- Task directions -
Copy all lines of the listing that include the string "scene".

- Material -
━━━━━━━━━━━━━━━━

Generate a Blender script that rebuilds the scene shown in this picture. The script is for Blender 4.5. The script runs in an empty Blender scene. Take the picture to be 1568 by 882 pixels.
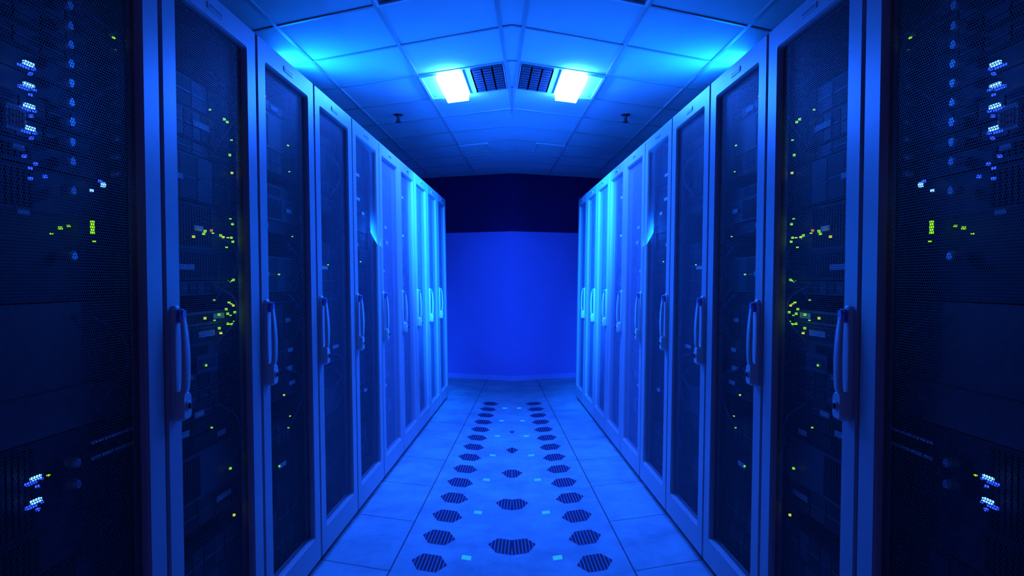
import bpy, math, random
from mathutils import Vector
S=bpy.context.scene
S.view_settings.view_transform='Standard'
S.view_settings.look='None'

# ------------------------------------------------------------ constants (metres)
CAM_H=1.177
CEIL=2.45
TOE=0.0358      # the two rows converge slightly
HALF=0.93       # door face distance from the aisle axis
LEAN=0.0175
FS=0.38         # skew of the floor seams
CS=0.50         # skew of the ceiling grid
RH=1.99
RW=0.60

# ------------------------------------------------------------ materials
def mat(name, col, rough=0.5, metal=0.0, noise=0.0, nscale=8.0, bump=0.0, bscale=200.0, spec=0.5):
    m=bpy.data.materials.new(name); m.use_nodes=True
    nt=m.node_tree; b=nt.nodes['Principled BSDF']
    b.inputs['Base Color'].default_value=(*col,1)
    b.inputs['Roughness'].default_value=rough
    b.inputs['Metallic'].default_value=metal
    b.inputs['Specular IOR Level'].default_value=spec
    tc=nt.nodes.new('ShaderNodeTexCoord')
    if noise>0:
        n=nt.nodes.new('ShaderNodeTexNoise'); n.inputs['Scale'].default_value=nscale; n.inputs['Detail'].default_value=4
        nt.links.new(tc.outputs['Object'],n.inputs['Vector'])
        r=nt.nodes.new('ShaderNodeMapRange'); r.inputs[1].default_value=.3; r.inputs[2].default_value=.7
        r.inputs[3].default_value=1-noise; r.inputs[4].default_value=1+noise
        nt.links.new(n.outputs['Fac'],r.inputs[0])
        v=nt.nodes.new('ShaderNodeVectorMath'); v.operation='SCALE'
        v.inputs[0].default_value=col; nt.links.new(r.outputs[0],v.inputs['Scale'])
        nt.links.new(v.outputs[0],b.inputs['Base Color'])
    if bump>0:
        n=nt.nodes.new('ShaderNodeTexNoise'); n.inputs['Scale'].default_value=bscale
        nt.links.new(tc.outputs['Object'],n.inputs['Vector'])
        bp=nt.nodes.new('ShaderNodeBump'); bp.inputs['Strength'].default_value=bump; bp.inputs['Distance'].default_value=.002
        nt.links.new(n.outputs['Fac'],bp.inputs['Height']); nt.links.new(bp.outputs[0],b.inputs['Normal'])
    return m
def emis(name,col,st):
    m=bpy.data.materials.new(name); m.use_nodes=True; nt=m.node_tree
    nt.nodes.clear(); e=nt.nodes.new('ShaderNodeEmission'); o=nt.nodes.new('ShaderNodeOutputMaterial')
    e.inputs[0].default_value=(*col,1); e.inputs[1].default_value=st
    nt.links.new(e.outputs[0],o.inputs[0]); return m

M_frame=mat('rack_paint',(.52,.40,.44),.36,noise=.04,nscale=5,bump=.12,bscale=500)
M_cab=mat('cabinet_dark',(.015,.015,.018),.6,noise=.05)
M_black=mat('black_plastic',(.008,.008,.01),.4,noise=.05)
M_plinth=mat('plinth_black',(.006,.006,.008),.7,noise=.05)
M_handle=mat('handle_grey',(.72,.70,.70),.28,noise=.03)
M_srv=mat('server_face',(.03,.02,.032),.5,noise=.3,nscale=30,spec=.3)
M_srv2=mat('server_face_grey',(.11,.08,.12),.45,noise=.2,nscale=40,spec=.4)
M_vent=mat('server_vent',(.005,.004,.006),.6,noise=.1,spec=.3)
M_label=mat('label_paper',(.95,.95,.98),.5,noise=.1,nscale=150)
M_knob=mat('knob_metal',(.6,.6,.62),.3,metal=.6,noise=.1)
M_red=mat('label_red',(.8,.15,.1),.5,noise=.1)
M_cable=mat('cable_sheath',(.10,.10,.14),.5,noise=.1)
M_ceil=mat('ceiling_tile',(.70,.70,.70),.8,noise=.06,nscale=3,bump=.3,bscale=120)
M_bar=mat('ceiling_bar',(.46,.46,.46),.45,noise=.04)
M_wall=mat('wall_paint',(.5,.30,.80),.75,noise=.05,nscale=2,bump=.1)
M_wallup=mat('wall_dark',(.05,.008,.10),.9,noise=.1,nscale=2)
M_side=mat('wall_side_paint',(.3,.3,.3),.9,noise=.05)
M_refl=mat('fixture_reflector',(.8,.85,.85),.35,noise=.03)
M_louv=mat('louvre_metal',(.10,.10,.12),.4,noise=.05)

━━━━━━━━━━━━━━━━

- Task output -
Generate a Blender script that rebuilds the scene shown in this picture. The script is for Blender 4.5. The script runs in an empty Blender scene. Take the picture to be 1568 by 882 pixels.
S=bpy.context.scene